What we expect to happen to us at various ages may be far from reality. Someone in their 20s may already be burdened with heavy family responsibilities, a 60-year-old might be back in school for an advanced degree course, and an 80-year-old might find their son and his family living with them after falling on hard times.

While our financial needs and responsibilities are unique from person to person, our financial priorities do vary according to our stages in life.

Having a sound overall financial strategy requires a person to recognize that their finances are in a constant state of change. Financial goals are required to adjust to changes in individuals’ life cycle needs.

Ages 21-30: Laying the foundation

This is when establishing future financial and education plans should be at the forefront. While your income will most likely be low during this period, time is on your side. Setting and adhering to established financial goals will have a big impact on what you will have accumulated later in life.

Invest in yourself and start a continuous savings plan. With more time on your side to offset the volatility of returns, you should consider investing a greater portion of your investments in growth-oriented funds like equity funds, balanced funds, and personal pension plans. Work to reduce your debts and avoid living beyond your means to avoid financial strain.

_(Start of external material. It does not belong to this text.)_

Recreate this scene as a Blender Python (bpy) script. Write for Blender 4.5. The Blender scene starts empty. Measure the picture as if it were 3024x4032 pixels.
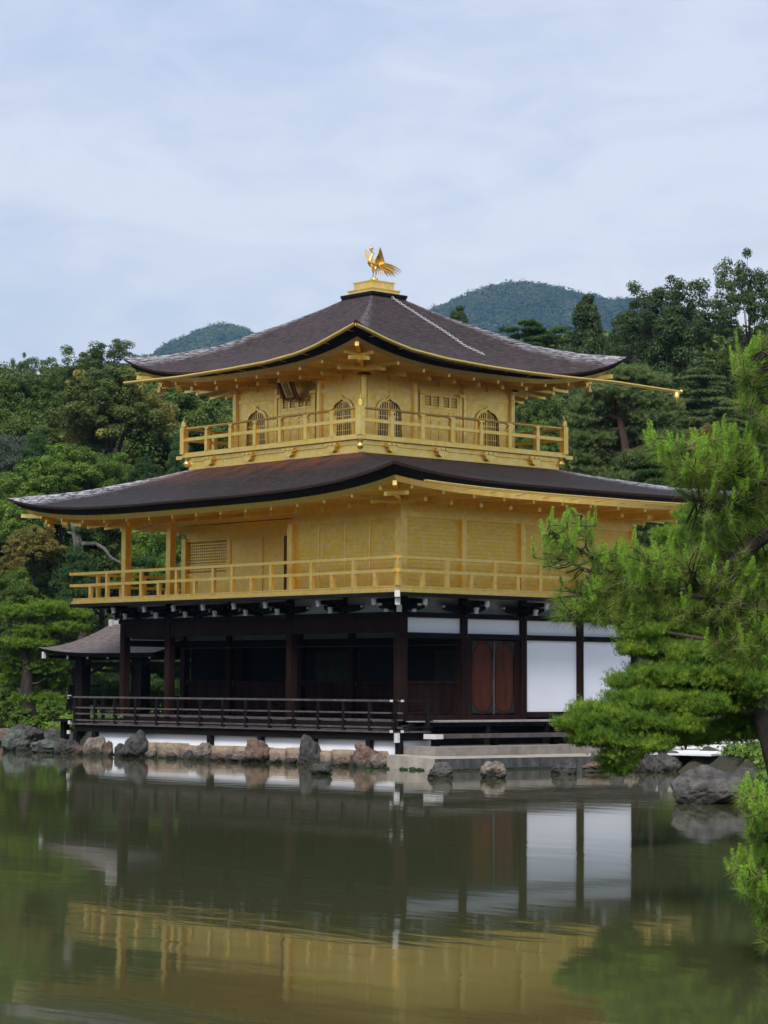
import bpy, bmesh, math, random
import numpy as np
from mathutils import Vector, Matrix

# ------------------------------------------------------------------ camera, world, sun, exposure
SC = bpy.context.scene
COL = SC.collection
R = math.radians
CAM = np.array([44.5437, -40.1497, 1.8295])
YAW, PITCH, ROLL, FOC = R(-48.378), R(4.104), R(0.29), 9527.5      # FOC in photo pixels (3024 x 4032)
FW = np.array([math.sin(YAW)*math.cos(PITCH), math.cos(YAW)*math.cos(PITCH), math.sin(PITCH)])
_r = np.array([math.cos(YAW), -math.sin(YAW), 0.0]); _u = np.cross(_r, FW)
RT = _r*math.cos(ROLL) + _u*math.sin(ROLL)
UP = -_r*math.sin(ROLL) + _u*math.cos(ROLL)
cam_d = bpy.data.cameras.new('camera'); cam = bpy.data.objects.new('camera', cam_d); COL.objects.link(cam)
cam_d.sensor_fit = 'AUTO'; cam_d.sensor_width = 36.0; cam_d.lens = FOC/4032*36.0
cam_d.clip_start = 0.5; cam_d.clip_end = 6000
cam.matrix_world = Matrix(((RT[0], UP[0], -FW[0], CAM[0]), (RT[1], UP[1], -FW[1], CAM[1]), (RT[2], UP[2], -FW[2], CAM[2]), (0, 0, 0, 1)))
SC.camera = cam
SC.render.engine = 'CYCLES'
SC.view_settings.view_transform = 'Standard'; SC.view_settings.look = 'None'
SC.view_settings.gamma = 1.0; SC.view_settings.exposure = 1.2
SC.cycles.max_bounces = 8; SC.cycles.transparent_max_bounces = 8; SC.cycles.volume_bounces = 0
SC.cycles.use_denoising = True

SUN_EL, SUN_AZ = R(48), R(147)        # azimuth clockwise from north (+Y): from the south-south-east, behind the camera
sd = np.array([math.sin(SUN_AZ)*math.cos(SUN_EL), math.cos(SUN_AZ)*math.cos(SUN_EL), math.sin(SUN_EL)])
sun_d = bpy.data.lights.new('sun', 'SUN'); sun_d.energy = 1.7; sun_d.angle = R(20); sun_d.color = (1.0, 0.95, 0.88)
sun = bpy.data.objects.new('sun', sun_d); COL.objects.link(sun)
sun.rotation_euler = Vector(-sd).to_track_quat('-Z', 'Y').to_euler()

world = bpy.data.worlds.new('World'); SC.world = world; world.use_nodes = True
nt = world.node_tree; nt.nodes.clear()
def N(nt, t, **kw):
    n = nt.nodes.new(t)
    for k, v in kw.items(): setattr(n, k, v)
    return n
wo = N(nt, 'ShaderNodeOutputWorld'); bg = N(nt, 'ShaderNodeBackground'); bg.inputs['Strength'].default_value = 0.1
sky = N(nt, 'ShaderNodeTexSky', sky_type='NISHITA', sun_disc=False)
sky.sun_elevation = SUN_EL; sky.sun_rotation = SUN_AZ; sky.air_density = 1.0; sky.dust_density = 1.5; sky.ozone_density = 1.5
tc = N(nt, 'ShaderNodeTexCoord')
def sky_noise(sc, det, ro, dis, zs, off=0):
    mp_ = N(nt, 'ShaderNodeMapping'); mp_.inputs['Scale'].default_value = (1, 1, zs); mp_.inputs['Location'].default_value = (off, off*.7, 0); nt.links.new(tc.outputs['Generated'], mp_.inputs['Vector'])
    n_ = N(nt, 'ShaderNodeTexNoise'); n_.inputs['Scale'].default_value = sc; n_.inputs['Detail'].default_value = det; n_.inputs['Roughness'].default_value = ro; n_.inputs['Distortion'].default_value = dis
    nt.links.new(mp_.outputs[0], n_.inputs['Vector']); return n_.outputs['Fac']
na, nb2 = sky_noise(4.5, 8, .55, .6, 2.6), sky_noise(15.0, 8, .62, .9, 2.8, 3.1)
sm_ = N(nt, 'ShaderNodeMath', operation='MULTIPLY_ADD'); sm_.inputs[1].default_value = .38; nt.links.new(nb2, sm_.inputs[0])
s2_ = N(nt, 'ShaderNodeMath', operation='MULTIPLY'); s2_.inputs[1].default_value = .62; nt.links.new(na, s2_.inputs[0]); nt.links.new(s2_.outputs[0], sm_.inputs[2])
cr = N(nt, 'ShaderNodeValToRGB')
cr.color_ramp.elements[0].position = .38; cr.color_ramp.elements[0].color = (2.12, 2.55, 3.6, 1)
cr.color_ramp.elements[1].position = .60; cr.color_ramp.elements[1].color = (2.98, 3.28, 3.98, 1)
nt.links.new(sm_.outputs[0], cr.inputs['Fac'])
mx = N(nt, 'ShaderNodeMixRGB'); mx.inputs['Fac'].default_value = .86
nt.links.new(sky.outputs[0], mx.inputs[1]); nt.links.new(cr.outputs[0], mx.inputs[2])
nt.links.new(mx.outputs[0], bg.inputs['Color']); nt.links.new(bg.outputs[0], wo.inputs['Surface'])

# ------------------------------------------------------------------ helpers
rng = np.random.default_rng(7)
def ray(U, V): return FW + RT*(U-1512)/FOC - UP*(V-2016)/FOC
def at(U, V, d):
    "point seen at photo pixel U,V at depth d"
    return CAM + ray(U, V)*d
def hor(U): return 2699.55 + (U-1512)*0.00506
def ground_at(U, d):
    p = CAM + ray(U, hor(U))*d; return p[0], p[1]
def zat(U, V, d): return float((CAM + ray(U, V)*d)[2])

class MB:
    "collects faces and links them as one mesh object"
    def __init__(s): s.v = []; s.f = []
    def add(s, vs, fs):
        k = len(s.v); s.v.extend([tuple(map(float, p)) for p in vs]); s.f.extend([tuple(i+k for i in f) for f in fs]); return s
    def box(s, F, a0, a1, b0, b1, c0, c1):
        P = [F(a, b, c) for c in (c0, c1) for b in (b0, b1) for a in (a0, a1)]
        return s.add(P, [(0,1,3,2),(4,5,7,6),(0,1,5,4),(2,3,7,6),(0,2,6,4),(1,3,7,5)])
    def beam(s, p, q, w, h, up=(0,0,1)):
        p = np.array(p, float); q = np.array(q, float); d = q-p; d /= np.linalg.norm(d)
        sd_ = np.cross(d, up); sd_ /= np.linalg.norm(sd_); u_ = np.cross(sd_, d)
        P = [e + sd_*i*w/2 + u_*j*h/2 for e in (p, q) for j in (-1, 1) for i in (-1, 1)]
        return s.add(P, [(0,1,3,2),(4,5,7,6),(0,1,5,4),(2,3,7,6),(0,2,6,4),(1,3,7,5)])
    def tube(s, path, rad, n=8, cap=True):
        path = [np.array(p, float) for p in path]; m = len(path)
        rad = [rad]*m if np.isscalar(rad) else list(rad)
        vs = []; prev = None
        for i, p in enumerate(path):
            t = path[min(i+1, m-1)] - path[max(i-1, 0)]; t /= (np.linalg.norm(t)+1e-9)
            if prev is None:
                a = np.cross(t, (0,0,1)); 
                if np.linalg.norm(a) < .1: a = np.cross(t, (1,0,0))
            else: a = prev - t*np.dot(prev, t)
            a /= np.linalg.norm(a); prev = a; b = np.cross(t, a)
            vs += [p + rad[i]*(a*math.cos(2*math.pi*k/n) + b*math.sin(2*math.pi*k/n)) for k in range(n)]
        fs = [(i*n+k, i*n+(k+1)%n, (i+1)*n+(k+1)%n, (i+1)*n+k) for i in range(m-1) for k in range(n)]
        if cap: fs += [tuple(range(n)), tuple(range((m-1)*n, m*n))]
        return s.add(vs, fs)
    def lathe(s, c, prof, n=12):
        return s.tube([(c[0], c[1], c[2]+z) for z, r in prof], [r for z, r in prof], n)
    def grid(s, rows, close=False):
        nr = len(rows); nc = len(rows[0])
        fs = [(i*nc+j, i*nc+(j+1)%nc, (i+1)*nc+(j+1)%nc, (i+1)*nc+j) for i in range(nr-1) for j in range(nc if close else nc-1)]
        return s.add([p for r_ in rows for p in r_], fs)
    def prism(s, F, poly, b0, b1):
        "polygon in (a,c), extruded between b0 and b1"
        n = len(poly)
        P = [F(a, b0, c) for a, c in poly] + [F(a, b1, c) for a, c in poly]
        return s.add(P, [tuple(range(n)), tuple(range(n, 2*n))] + [(i, (i+1)%n, n+(i+1)%n, n+i) for i in range(n)])
    def build(s, name, mat=None, parent=None, smooth=False, loc=None):
        me = bpy.data.meshes.new(name); me.from_pydata(s.v, [], s.f)
        bm = bmesh.new(); bm.from_mesh(me); bmesh.ops.recalc_face_normals(bm, faces=bm.faces); bm.to_mesh(me); bm.free()
        if smooth: me.polygons.foreach_set('use_smooth', [True]*len(me.polygons))
        if mat: me.materials.append(mat)
        o = bpy.data.objects.new(name, me); COL.objects.link(o)
        if parent is not None: o.parent = parent
        return o
def tag(o, label=None, cat=None, group=None, kind=None):
    for k, v in (('label', label), ('category', cat), ('group', group), ('kind', kind)):
        if v: o[k] = v
    return o
def empty(name, loc=(0,0,0), rz=0.0, label=None, cat=None, group=None):
    o = bpy.data.objects.new(name, None); COL.objects.link(o); o.location = loc; o.rotation_euler = (0,0,rz); o.empty_display_size = .3
    return tag(o, label, cat, group)
def np_mesh(name, V, Fq, mat, parent=None):
    "fast mesh from numpy arrays (all faces with the same vertex count)"
    me = bpy.data.meshes.new(name); V = np.ascontiguousarray(V, np.float32); Fq = np.ascontiguousarray(Fq, np.int32); k = Fq.shape[1]
    me.vertices.add(len(V)); me.vertices.foreach_set('co', V.ravel())
    me.loops.add(Fq.size); me.loops.foreach_set('vertex_index', Fq.ravel())
    me.polygons.add(len(Fq)); me.polygons.foreach_set('loop_start', np.arange(0, Fq.size, k, dtype=np.int32))
    me.update(calc_edges=True); me.validate()
    me.materials.append(mat)
    o = bpy.data.objects.new(name, me); COL.objects.link(o)
    if parent is not None: o.parent = parent
    return o
def copy_tree(o, parent=None):
    c = o.copy(); COL.objects.link(c)
    if parent is not None: c.parent = parent
    for ch in list(o.children): copy_tree(ch, c)
    return c

# ------------------------------------------------------------------ materials
def mat(name, col, rough=.7, metal=0.0, var=.15, vscale=4.0, bump=.0, bscale=20.0, stretch=(1,1,1), col2=None, spec=.5, detail=4, coord='Object'):
    m = bpy.data.materials.new(name); m.use_nodes = True; t = m.node_tree; b = t.nodes['Principled BSDF']
    b.inputs['Roughness'].default_value = rough; b.inputs['Metallic'].default_value = metal
    b.inputs['Specular IOR Level'].default_value = spec
    co = N(t, 'ShaderNodeTexCoord'); mp_ = N(t, 'ShaderNodeMapping'); mp_.inputs['Scale'].default_value = stretch
    t.links.new(co.outputs[coord], mp_.inputs['Vector'])
    no = N(t, 'ShaderNodeTexNoise'); no.inputs['Scale'].default_value = vscale; no.inputs['Detail'].default_value = detail; no.inputs['Roughness'].default_value = .6
    t.links.new(mp_.outputs[0], no.inputs['Vector'])
    r_ = N(t, 'ShaderNodeValToRGB'); r_.color_ramp.elements[0].position = .3; r_.color_ramp.elements[1].position = .7
    c = np.array(col); c2 = np.array(col2) if col2 is not None else c*(1+var)
    c1 = c*(1-var) if col2 is None else c
    r_.color_ramp.elements[0].color = (*c1, 1); r_.color_ramp.elements[1].color = (*np.clip(c2, 0, 1), 1)
    t.links.new(no.outputs['Fac'], r_.inputs['Fac']); t.links.new(r_.outputs[0], b.inputs['Base Color'])
    if bump > 0:
        n2 = N(t, 'ShaderNodeTexNoise'); n2.inputs['Scale'].default_value = bscale; n2.inputs['Detail'].default_value = 5
        t.links.new(mp_.outputs[0], n2.inputs['Vector'])
        bu = N(t, 'ShaderNodeBump'); bu.inputs['Strength'].default_value = bump; bu.inputs['Distance'].default_value = .05
        t.links.new(n2.outputs['Fac'], bu.inputs['Height']); t.links.new(bu.outputs[0], b.inputs['Normal'])
    return m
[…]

Ages 31-40: Juggling Priorities

For most, these are the prime spending years when homeownership and family expenses and other things put a strain on their bank balance leaving them wondering if there will ever be enough money to go around.

The best thing to do is to review and consider your accumulated responsibilities, towards your family’s welfare and whether you have enough to fulfill your goals.

Do not stop savings and investing while you are here. Savings, especially emergency savings, will come in handy when family emergencies hit, and they always hit. Investments will always come in handy later.

Ages 41-50: Accumulating Wealth      

At this stage, your focus shifts from spending to saving and investment. Expenses become fewer as children grow up. Outstanding home ownership balances become manageable. You have a few more years to be active so you can add up your retirement contributions to at least 15 percent or 20 percent or more, of your income.

Ages 51-60: Retirement is in sight

This age bracket indicates you are at the peak of your career and looking towards impending retirement. This is also the time to consider what your pension and retirement income will be against future expenses. Such a review will help you identify any shortfalls and take corrective action if possible, being prepared makes the retirement transition much easier. Reduce the overall risk of your portfolio. You may be in a transition stage as you move from employment to retirement and your investments may need to be geared more towards guaranteed returns like interest-bearing investments funds such as the Savings Plan and the Guaranteed Personal Pension Plan, and less towards growth geared funds.

Ages 60+: Retirement

Financially, the biggest headache for retirees is how to continue getting an income in retirement. It will not be a headache if you have been saving for retirement. You can put your pension fund in an Income Drawdown Plan and you will receive a fixed income every month. What’s great about this Plan is that the lump sum you deposit will still be available to you at the end of the contract.

You can also deposit proceeds from your investments in a Savings Plan account and receive the interest monthly. The Savings Plan is flexible so you can access your money whenever you need it.

With that sorted, you can focus on doing what keeps you happy and active for the rest of your days.

Conclusion

As the saying goes, “If you don’t know where you are going, you will end up somewhere else.” The order in which you do things is very important because it can make or break the process. Investing is a lifelong process and the sooner you start, the better you will be in the long run. It is best to start saving and investing as soon as you start earning money, even if it means putting aside Ksh.100 every day. The discipline and skills you learn from saving and investing will benefit you for the rest of your life. But no matter how old you are when you start thinking seriously about saving and investing, it is also never too late to start.